Après avoir demandé au Ministère public de la Confédération (MPC) et au procureur général genevois Olivier Jornot de poursuivre le ministre iranien, ils ont souhaité un procès devant la Cour pénale internationale (CPI). “Nous voulons que cette tribune à l’ONU se transforme en tribunal”, a affirmé à l’ats un des dirigeants du Conseil national de la résistance d’Iran, Afchine Alavi.

Les opposants souhaitent mettre les Nations Unies et les Etats membres “face à leurs responsabilités”. D’autant plus que le régime iranien “est de plus en plus isolé à l’interne” après les rassemblements récents en Iran.

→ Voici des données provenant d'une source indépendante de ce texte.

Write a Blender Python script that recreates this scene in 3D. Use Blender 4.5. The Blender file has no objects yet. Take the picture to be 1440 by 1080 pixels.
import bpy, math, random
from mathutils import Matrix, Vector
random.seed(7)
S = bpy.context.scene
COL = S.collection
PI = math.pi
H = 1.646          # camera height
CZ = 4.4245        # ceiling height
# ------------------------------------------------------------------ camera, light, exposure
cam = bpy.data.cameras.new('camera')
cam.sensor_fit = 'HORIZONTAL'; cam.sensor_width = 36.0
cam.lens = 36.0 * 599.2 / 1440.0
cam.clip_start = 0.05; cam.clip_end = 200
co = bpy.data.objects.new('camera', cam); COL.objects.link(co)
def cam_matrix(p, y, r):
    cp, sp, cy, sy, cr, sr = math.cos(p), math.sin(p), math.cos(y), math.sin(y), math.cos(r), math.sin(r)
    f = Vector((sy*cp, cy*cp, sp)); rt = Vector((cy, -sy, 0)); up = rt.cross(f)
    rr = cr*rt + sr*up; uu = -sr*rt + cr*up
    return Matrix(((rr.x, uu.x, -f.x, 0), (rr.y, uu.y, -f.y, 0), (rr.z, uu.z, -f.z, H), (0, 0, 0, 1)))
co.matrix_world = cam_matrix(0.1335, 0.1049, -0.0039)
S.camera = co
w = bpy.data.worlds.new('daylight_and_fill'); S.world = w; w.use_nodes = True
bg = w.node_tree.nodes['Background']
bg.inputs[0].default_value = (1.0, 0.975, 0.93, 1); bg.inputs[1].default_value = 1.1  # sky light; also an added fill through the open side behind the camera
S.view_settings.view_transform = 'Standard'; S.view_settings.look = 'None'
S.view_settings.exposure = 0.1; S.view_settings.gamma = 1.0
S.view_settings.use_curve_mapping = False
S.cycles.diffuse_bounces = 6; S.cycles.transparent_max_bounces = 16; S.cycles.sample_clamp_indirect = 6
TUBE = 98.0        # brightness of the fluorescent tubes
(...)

La Suisse applique des sanctions financières contre Seyyed Alireza Avaei. Elle ne lui interdit toutefois pas l’entrée sur son territoire. Et même dans le cas contraire, elle serait “en principe tenue par ses obligations en droit international de lui permettre de participer à une réunion de l’ONU”, avait dit il y a quelques jours à l’ats l’ambassadeur suisse à Genève, Valentin Zellweger.

Le Conseil des droits de l’homme “n’invite pas. Les pays nous signifient qui ils envoient”, avait affirmé de son côté le porte-parole de l’enceinte onusienne Rolando Gomez.

Dans la liste suisse de sanctions, le ministre iranien est mis en cause notamment en tant qu’ancien président des autorités judiciaires de Téhéran. Il est responsable “de violations des droits humains, de détentions arbitraires, du refus de droits à des prisonniers et de l’augmentation des exécutions”.